In 1940, there was every reason why such a project did not come to fruition, but the conception is revealing. As Europe collapsed about his ears, a designer masterpiece according to Miró was to be a cross between Hieronymus Bosch and Marc Chagall, after Pablo Picasso. This was beyond doodle: it was flapdoodle.

Miró could talk. Normally he preferred not to; his statements are evasive. In 1979, four years after the death of Franco and the liberation of Spain from dictatorship, and three years after the inauguration of the Fundació Joan Miró in Barcelona, he was awarded an honorary doctorate at the University of Barcelona. In his acceptance speech, he found his voice. "I understand the artist to be someone who, amidst the silence of others, uses his voice to say something," he declared. "For the fact of being able to say something, when the majority of people do not have the option of expressing themselves, obliges this voice in some way to be prophetic...For when an artist speaks in an environment in which freedom is difficult, he must turn each of his works into a negation of the negations, in an untying of all oppressions, all prejudices, and all the false established values."

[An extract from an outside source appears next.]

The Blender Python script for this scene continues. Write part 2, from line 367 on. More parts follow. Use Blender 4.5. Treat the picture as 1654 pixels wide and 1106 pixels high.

That is magnificent. The words themselves do him honour: they are perhaps his greatest late work, together with the glorious, shrine-like foundation. Asked what he considered the most important thing he had done in opposition to Francoism, he replied: "Free and violent things. The works themselves, through their violence and their sense of liberty."

All his life, Miró delighted in the conundrum. At his death, he posed a new one. Do the works match the words?